Você, leitor, já deve estar se perguntando se restou alguma coisa do prédio fabril da rua Júlio César da Silva e a resposta, felizmente, é sim. O imóvel trocou de proprietário anos depois da falência e passou a ser locado para outros estabelecimentos industriais, dos mais variados segmentos. Por longos anos o espaço foi ocupado por uma empresa têxtil chamada Seiki. Eles ainda existem mas mudaram-se para outro endereço do bairro.
A fachada foi reformada e foi transformada por completo, de nada lembrando que ali um dia existiu um pastifício, como você pode conferir na foto abaixo tirada no ano de 2024. Não é das fachadas mais bonitas do mundo, contudo é muito bem cuidada, inclusive com sua calçada típica paulista.
Contudo, felizmente, o legado do extinto e saudoso Pastifício Aracy não desapareceu por completo deste galpão fabril, e pode ser conferido se você tiver a sorte de passar pela calçada em um dia que a porta da fábrica estiver aberta.

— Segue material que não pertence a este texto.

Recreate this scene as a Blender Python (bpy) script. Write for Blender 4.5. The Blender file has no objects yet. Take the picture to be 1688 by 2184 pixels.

Apesar das várias reformas que o imóvel sofreu desde 1980 para cá, seja lá quantos proprietários e inquilinos ocuparam o espaço desde então, todos mantiveram preservado o belíssimo painel de azulejos que fica logo na entrada da velha fábrica, do lado esquerdo, que você confere a seguir:
Trata-se de uma linda arte pintada sobre azulejos representando a plantação e colheita de trigo (ingrediente base do pastifício, junto com os ovos) em um cenário europeu. Painéis artísticos de azulejos são muito comuns nas casas antigas da região do Brás e Belenzinho e foi uma excelente escolha para adornar a entrada da fábrica.
A obra é trabalho de Armando Moral Sendin (*1928 +2020) artista renomado que destacou-se como escultor, desenhista pintor e ceramista. Entre seus diversos trabalhos de pintura em azulejos, destaca-se o da biquinha de São Vicente (SP) realizado junto com seu irmão Waldemar Moral Sendin, este último, por sua vez, que assinava suas obras como Ateliê Artístico Moral.
Que esta obra de arte continue preservada!
Dados técnicos da empresa:
Razão social: Lourenço & Braga Ltda
Nome fantasia: Pastifício Aracy
Abertura: 31/7/1937
Endereço inicial: Avenida Celso Garcia, 159 (atual 683)
Primeiro número de telefone: 93-6991
Endereço final: Rua Júlio César da Silva, 102
Encerramento: 1980 (falência)
Respostas de 4
Tenho 75 anis, e minha infância foi na Júlio Cezar da Silva, 133, onde funcionava a alfaiataria do meu psi, Luiz Iazzetta, puxa, revivi td isso com a história do Pastificio Aracy, qtas lembranças, morávamos em frente. Grata
História interessante, parabéns pela matéria rica em detalhes.
E não era roxo o pacote de macarrão Aracy? O espaguete não vinha em pacotes fora dos padrões de hoje, uns 40 cm?
Meu pai foi o Contador deste grande Pastificio ARACY.Ele lutou muito para sanar dívidas da empresa. Mas familiares dos donos Sr. Lourenco e sr Braga não ajudavam. Meu pais tentou impedir que as dívidas aumentassem, mas gastavam muito além do que a empresa podia.